About the Speaker
TODD STERNÂ United States Special Envoy for Climate Change Todd Stern plays a central role in developing the U.S. international policy on climate and is the President's chief climate negotiator, representing the United States internationally at the ministerial level in all bilateral and multilateral negotiations regarding climate change. Stern also participates in the development of domestic climate and clean energy policy. Stern brings extensive experience in the private sector and government. Before joining the Obama Administration he was a Senior Fellow at the Center for American Progress, where he focused on climate change and environmental issues, and a partner at the law firm WilmerHale, where he served as Vice Chair of the Public Policy and Strategy Group. Stern served in the White House from 1993 to 1999. As Staff Secretary, he played a central role in preparing the key issues of domestic, economic and national security policy for the President's decision, as well as handling a number of special assignments. From 1997 to 1999, he coordinated the Administration's initiative on global climate change, acting as the senior White House negotiator at the Kyoto and Buenos Aires negotiations. At Treasury, from 1999 to 2001, Stern advised the Secretary on the policy and politics of a broad range of economic and financial issues, and supervised Treasury's anti-money laundering strategy. Previously, from 1990-93, Stern served as Senior Counsel to Senator Patrick Leahy on the Senate Judiciary Committee, where he advised Senator Leahy on intellectual property, telecommunications and constitutional issues. After leaving the government, Stern was an Adjunct Lecturer at Harvard's Kennedy School of Government and a Resident Fellow at the German Marshall Fund of the United States. Stern is a member of the Council on Foreign Relations. |
About the Lecture
With frightening evidence for climate change mounting around the globe, from droughts and massive forest fires to melting glaciers and rising sea levels, you might think nations would wish to work together to meet such a grave threat. Instead, as U.S. climate negotiator Todd Stern reports, there has been only modest progress internationally in facing up to the challenge of climate change.
Stern starts by describing the kinds of devastation beginning to ravage the planet and the perils we face as a result. He also acknowledges the shameful drift from fact to opinion among American political leaders when it comes to dealing with the science of climate change, and the companion drop in poll numbers of Americans deeply concerned by the problem. Nevertheless, Stern notes that the Obama administration has remained true to its policy of tackling the problem, focusing on clean energy R&D to transform the economy and cut emissions. He recounts proudly that investments made by the U.S. government are leading to advanced vehicle batteries, electric charging structures over the nation, and a vast increase in energy production from wind, solar and geothermal sources.
But progress internationally is much harder to come by. There are deep divisions among nations who gather to discuss the way forward under the umbrella of the United Nations Framework Convention on Climate Change (UNFCC).
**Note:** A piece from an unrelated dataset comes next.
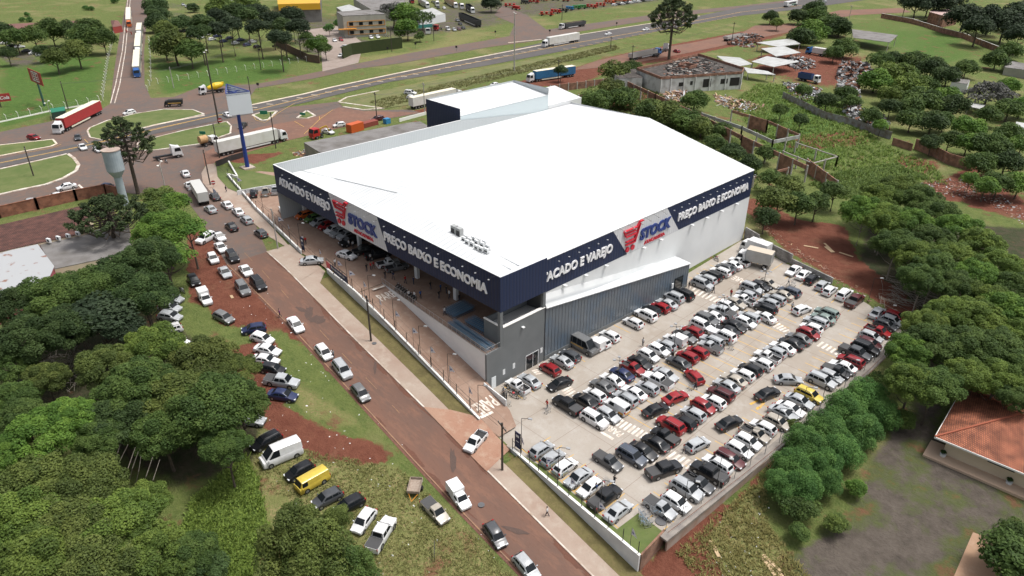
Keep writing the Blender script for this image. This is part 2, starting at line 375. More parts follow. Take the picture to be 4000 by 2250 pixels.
def mixc(fac, a, b_):
    x = n.new('ShaderNodeMix'); x.data_type = 'RGBA'; l.new(fac, x.inputs['Factor'])
    for i, c in ((6, a), (7, b_)):
        if isinstance(c, tuple): x.inputs[i].default_value = rgb(c)
        else: l.new(c, x.inputs[i])
    return x.outputs[2]
def math_(op, a, b_=None, **k):
    x = n.new('ShaderNodeMath'); x.operation = op
    for i, c in enumerate((a, b_)):
        if c is None: continue
        if isinstance(c, (int, float)): x.inputs[i].default_value = c
        else: l.new(c, x.inputs[i])
    return x.outputs[0]
def attr(k): x = n.new('ShaderNodeAttribute'); x.attribute_name = k; return x.outputs['Fac']
n1 = nz_(0.06, 8); n2 = nz_(0.5, 8, 0.7); n3 = nz_(3.0, 6, 0.7); n4 = nz_(0.17, 8, 0.65)
grass = mixc(ramp_(n2, 0.35, 0.65), (0.066, 0.100, 0.024), (0.125, 0.155, 0.042))
grass = mixc(ramp_(n3, 0.4, 0.75), grass, (0.15, 0.17, 0.06))
grass = mixc(ramp_(n1, 0.50, 0.66), grass, (0.185, 0.175, 0.075))
dryc = mixc(ramp_(n3, 0.35, 0.65), (0.27, 0.205, 0.105), (0.12, 0.165, 0.045))
dryc = mixc(ramp_(n2, 0.45, 0.60), dryc, (0.16, 0.17, 0.06))
def edge(k, w_=0.25):    # mask with a ragged edge
    s_ = math_('ADD', attr(k), math_('MULTIPLY', math_('SUBTRACT', n2, 0.5), 1.6)); return ramp_(s_, 0.5-w_/2, 0.5+w_/2)
c = mixc(edge('dry', 0.5), grass, dryc)
lush = mixc(ramp_(n2, 0.35, 0.65), (0.055, 0.108, 0.022), (0.085, 0.145, 0.03)); c = mixc(edge('lush', 0.6), c, lush)
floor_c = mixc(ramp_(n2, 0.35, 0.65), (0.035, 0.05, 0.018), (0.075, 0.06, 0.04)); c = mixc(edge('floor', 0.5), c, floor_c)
gr = mixc(ramp_(n2, 0.3, 0.7), (0.070, 0.058, 0.049), (0.140, 0.118, 0.098)); gr = mixc(ramp_(n4, 0.47, 0.60), gr, (0.085, 0.105, 0.035)); c = mixc(edge('gravel', 0.4), c, gr)
di = mixc(ramp_(n2, 0.3, 0.7), (0.115, 0.038, 0.024), (0.185, 0.072, 0.046)); di = mixc(ramp_(n3, 0.64, 0.80), di, (0.24, 0.15, 0.11)); c = mixc(edge('dirt', 0.2), c, di)
bare = math_('MULTIPLY', ramp_(n4, 0.585, 0.66), 0.85); c = mixc(bare, c, (0.17, 0.082, 0.05))
l.new(c, b.inputs['Base Color'])
bp = n.new('ShaderNodeBump'); bp.inputs['Strength'].default_value = 0.8; bp.inputs['Distance'].default_value = 0.35; l.new(math_('ADD', n3, math_('MULTIPLY', n2, 2.0)), bp.inputs['Height']); l.new(bp.outputs[0], b.inputs['Normal'])
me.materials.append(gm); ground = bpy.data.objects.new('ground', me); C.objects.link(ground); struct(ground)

# ================================================================ roads
def asphalt(name, c1, c2, c3, s1=0.12, streak=None):
    m = bpy.data.materials.new(name); m.use_nodes = True; n = m.node_tree.nodes; l = m.node_tree.links; b = n['Principled BSDF']; b.inputs['Roughness'].default_value = 0.9; b.inputs['Specular IOR Level'].default_value = 0.25
    tc = n.new('ShaderNodeTexCoord'); mp = n.new('ShaderNodeMapping'); l.new(tc.outputs['Object'], mp.inputs[0])
    if streak: mp.inputs['Rotation'].default_value = (0, 0, R(streak[0])); mp.inputs['Scale'].default_value = (streak[1], 1, 1)
    def nz(s, d=7):
        x = n.new('ShaderNodeTexNoise'); x.inputs['Scale'].default_value = s; x.inputs['Detail'].default_value = d; x.inputs['Roughness'].default_value = 0.65; l.new(mp.outputs[0], x.inputs['Vector']); return x.outputs['Fac']
    def mx(f, a, b_, lo, hi):
        r = n.new('ShaderNodeMapRange'); r.inputs['From Min'].default_value = lo; r.inputs['From Max'].default_value = hi; l.new(f, r.inputs['Value'])
        x = n.new('ShaderNodeMix'); x.data_type = 'RGBA'; l.new(r.outputs[0], x.inputs['Factor'])
        for i, c in ((6, a), (7, b_)):
            if isinstance(c, tuple): x.inputs[i].default_value = rgb(c)
            else: l.new(c, x.inputs[i])
        return x.outputs[2]
    c = mx(nz(s1), c1, c2, 0.38, 0.62); c = mx(nz(s1*6), c, c3, 0.50, 0.75); f3 = nz(4.0, 4); c = mx(f3, c, tuple(v*0.75 for v in c1), 0.55, 0.8)
    l.new(c, b.inputs['Base Color']); bp = n.new('ShaderNodeBump'); bp.inputs['Strength'].default_value = 0.25; bp.inputs['Distance'].default_value = 0.05; l.new(f3, bp.inputs['Height']); l.new(bp.outputs[0], b.inputs['Normal'])
    MATS[name] = m; return m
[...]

The main cause of acrimony involves a "firewall" between developed and developing nations, which sprang up in 1992 when the UN began work on an international treaty to reduce global warming. According to Stern, developing nations have approached these climate conventions insisting that legally binding commitments to reducing greenhouse gas emissions fall primarily on developed nations, which are responsible historically for the lion's share of CO2 output.
The problem with this argument today, says Stern, is that many of these developing nations have evolved such strong economies in the past decade that they are closing in on developed nations in emissions. Stern believes the U.S. cannot agree to a treaty that doesn't take into account this reality; and that the U.S. must insist instead that certain countries "graduate" from the category of lower to higher emitter when they meet the right criteria, and then assume an appropriate set of obligations.
Stern has been involved in international negotiations for a long time, watching the ebb and flow of effort and politics around the climate issue. His hope is that the next UNFCC convention prove "a cooperative and mutually beneficial platform for combating climate change," rather than "a platform focused mostly on rhetorical thrust and parry."